(Challenge)
Repeat exactly the lines running from the first line of the data to the line containing "P_MAIN, P_BED, P_LOUVRE, P_LANTERN", both ends included, and nothing else; drop the pictures.
Start of Dataset content
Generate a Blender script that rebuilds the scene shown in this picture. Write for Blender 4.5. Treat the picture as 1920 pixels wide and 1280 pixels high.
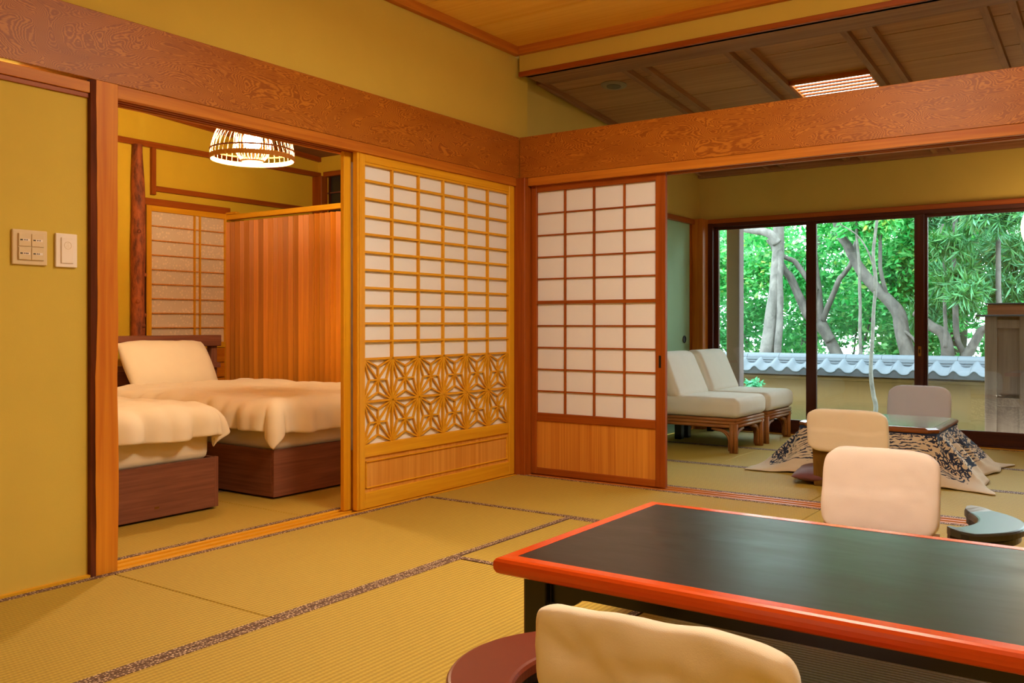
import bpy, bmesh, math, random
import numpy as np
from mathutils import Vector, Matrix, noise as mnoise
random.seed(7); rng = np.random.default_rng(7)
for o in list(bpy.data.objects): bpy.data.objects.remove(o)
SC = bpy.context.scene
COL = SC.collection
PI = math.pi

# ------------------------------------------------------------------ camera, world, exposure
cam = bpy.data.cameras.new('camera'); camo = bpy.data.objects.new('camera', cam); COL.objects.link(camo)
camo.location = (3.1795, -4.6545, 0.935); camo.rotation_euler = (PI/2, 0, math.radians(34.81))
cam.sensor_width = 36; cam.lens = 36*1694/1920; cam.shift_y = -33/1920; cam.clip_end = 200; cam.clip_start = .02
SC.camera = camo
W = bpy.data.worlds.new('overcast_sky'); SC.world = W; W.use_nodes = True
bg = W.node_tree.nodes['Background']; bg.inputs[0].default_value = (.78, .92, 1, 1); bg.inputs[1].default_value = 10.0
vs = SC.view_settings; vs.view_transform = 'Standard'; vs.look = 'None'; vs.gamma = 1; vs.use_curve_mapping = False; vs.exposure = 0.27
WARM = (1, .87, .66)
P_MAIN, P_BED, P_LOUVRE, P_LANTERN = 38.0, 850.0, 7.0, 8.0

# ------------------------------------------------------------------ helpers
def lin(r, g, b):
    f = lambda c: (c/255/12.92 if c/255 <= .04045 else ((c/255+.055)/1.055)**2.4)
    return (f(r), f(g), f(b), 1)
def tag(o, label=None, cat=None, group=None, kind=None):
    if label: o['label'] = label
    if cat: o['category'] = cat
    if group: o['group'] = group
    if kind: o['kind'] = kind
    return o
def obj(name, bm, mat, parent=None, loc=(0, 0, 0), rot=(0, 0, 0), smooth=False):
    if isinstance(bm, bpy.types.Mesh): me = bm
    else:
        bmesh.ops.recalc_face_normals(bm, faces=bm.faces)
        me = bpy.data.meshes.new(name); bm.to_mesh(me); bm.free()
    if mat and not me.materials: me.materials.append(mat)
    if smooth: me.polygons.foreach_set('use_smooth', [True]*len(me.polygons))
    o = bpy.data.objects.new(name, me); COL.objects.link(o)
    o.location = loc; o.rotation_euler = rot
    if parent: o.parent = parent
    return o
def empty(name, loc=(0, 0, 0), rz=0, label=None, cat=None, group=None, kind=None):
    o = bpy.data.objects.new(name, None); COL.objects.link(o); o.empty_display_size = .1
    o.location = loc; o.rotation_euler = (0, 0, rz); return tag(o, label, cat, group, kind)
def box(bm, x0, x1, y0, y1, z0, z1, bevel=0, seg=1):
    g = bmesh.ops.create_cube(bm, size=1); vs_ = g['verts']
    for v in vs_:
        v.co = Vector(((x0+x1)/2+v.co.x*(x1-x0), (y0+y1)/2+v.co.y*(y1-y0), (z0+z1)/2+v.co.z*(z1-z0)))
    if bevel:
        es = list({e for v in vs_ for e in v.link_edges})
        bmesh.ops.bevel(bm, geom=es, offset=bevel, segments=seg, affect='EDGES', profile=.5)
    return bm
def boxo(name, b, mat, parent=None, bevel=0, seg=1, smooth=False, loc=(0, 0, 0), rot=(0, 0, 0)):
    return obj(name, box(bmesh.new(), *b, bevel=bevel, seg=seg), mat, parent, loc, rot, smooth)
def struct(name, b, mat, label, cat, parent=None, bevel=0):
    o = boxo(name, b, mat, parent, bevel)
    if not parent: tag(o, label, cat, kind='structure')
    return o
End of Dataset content
(Exercise output)
Generate a Blender script that rebuilds the scene shown in this picture. Write for Blender 4.5. Treat the picture as 1920 pixels wide and 1280 pixels high.
import bpy, bmesh, math, random
import numpy as np
from mathutils import Vector, Matrix, noise as mnoise
random.seed(7); rng = np.random.default_rng(7)
for o in list(bpy.data.objects): bpy.data.objects.remove(o)
SC = bpy.context.scene
COL = SC.collection
PI = math.pi

# ------------------------------------------------------------------ camera, world, exposure
cam = bpy.data.cameras.new('camera'); camo = bpy.data.objects.new('camera', cam); COL.objects.link(camo)
camo.location = (3.1795, -4.6545, 0.935); camo.rotation_euler = (PI/2, 0, math.radians(34.81))
cam.sensor_width = 36; cam.lens = 36*1694/1920; cam.shift_y = -33/1920; cam.clip_end = 200; cam.clip_start = .02
SC.camera = camo
W = bpy.data.worlds.new('overcast_sky'); SC.world = W; W.use_nodes = True
bg = W.node_tree.nodes['Background']; bg.inputs[0].default_value = (.78, .92, 1, 1); bg.inputs[1].default_value = 10.0
vs = SC.view_settings; vs.view_transform = 'Standard'; vs.look = 'None'; vs.gamma = 1; vs.use_curve_mapping = False; vs.exposure = 0.27
WARM = (1, .87, .66)
P_MAIN, P_BED, P_LOUVRE, P_LANTERN = 38.0, 850.0, 7.0, 8.0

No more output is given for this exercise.